5. Para um ritmo de crescimento maior, puxado por um sector privado inovador, ambicioso, competitivo, o que é preciso é sobretudo estimular e promover o empreendedorismo POR VOCAÇÃO, e isso passa necessariamente por fomentar uma cultura de inovação, de experimentação, de ousadia, de ambição, de assumpção de riscos (calculados), de transferência do "centro de controlo" para dentro de cada um de nós enquanto indivíduos. Este, obviamente, não é algo que se consegue com duas cantigas, nem de noite para o dia, e nem se espera que gere votos nas próximas eleições. É um trabalho de gerações, que exige coragem, visão de longo prazo e do conjunto, liderança, coerência e consistência de políticas e estratégias. Passa por começar a trabalhar o indivíduo desde a formatação da sua personalidade (família & comunidade), passando pelos mecanismos de apreensão de conhecimento (sistema de ensino, acesso a informação) até à adequação dos ambientes em que aplica este conhecimento (empresas, instituições, infra-estruturas...).
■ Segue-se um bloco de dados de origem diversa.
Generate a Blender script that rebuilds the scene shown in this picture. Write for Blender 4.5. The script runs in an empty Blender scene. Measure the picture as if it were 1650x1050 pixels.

6. Isso não quer dizer, naturalmente, que se deve ignorar ou abandonar o reforço do empreendedorismo por necessidade. Nada disso. Este tem um papel importante no aumento do auto-emprego, no crescimento do nível de renda das famílias, na melhoria das condições de vida de uma certa faixa da população. O que defendo, sim, é que as políticas para sustentar o empreendedorismo por necessidade devem ser, pela sua especificidade, distintas das exigidas para o fomento de um empreendedorismo por vocação. Os objectivos pretendidos em cada uma dessas dimensões devem ser claramente definidos, e os mecanismos de intervenção (e até de integração ou de migração de um tipo de empreendedorismo para o outro tipo) terão que ser desenhados tendo como base esta perspectiva.
7. Dito, isto, vamos rever o nosso discurso sobre o empreendedorismo em Cabo Verde, pessoal? De que tipo de empreendedorismo nós estamos a falar? Serão os instrumentos que vimos utilizando os mais adequados? Quais as fraquezas subjacentes, considerando a distinção feita acima? Qual o melhor caminho que devemos seguir?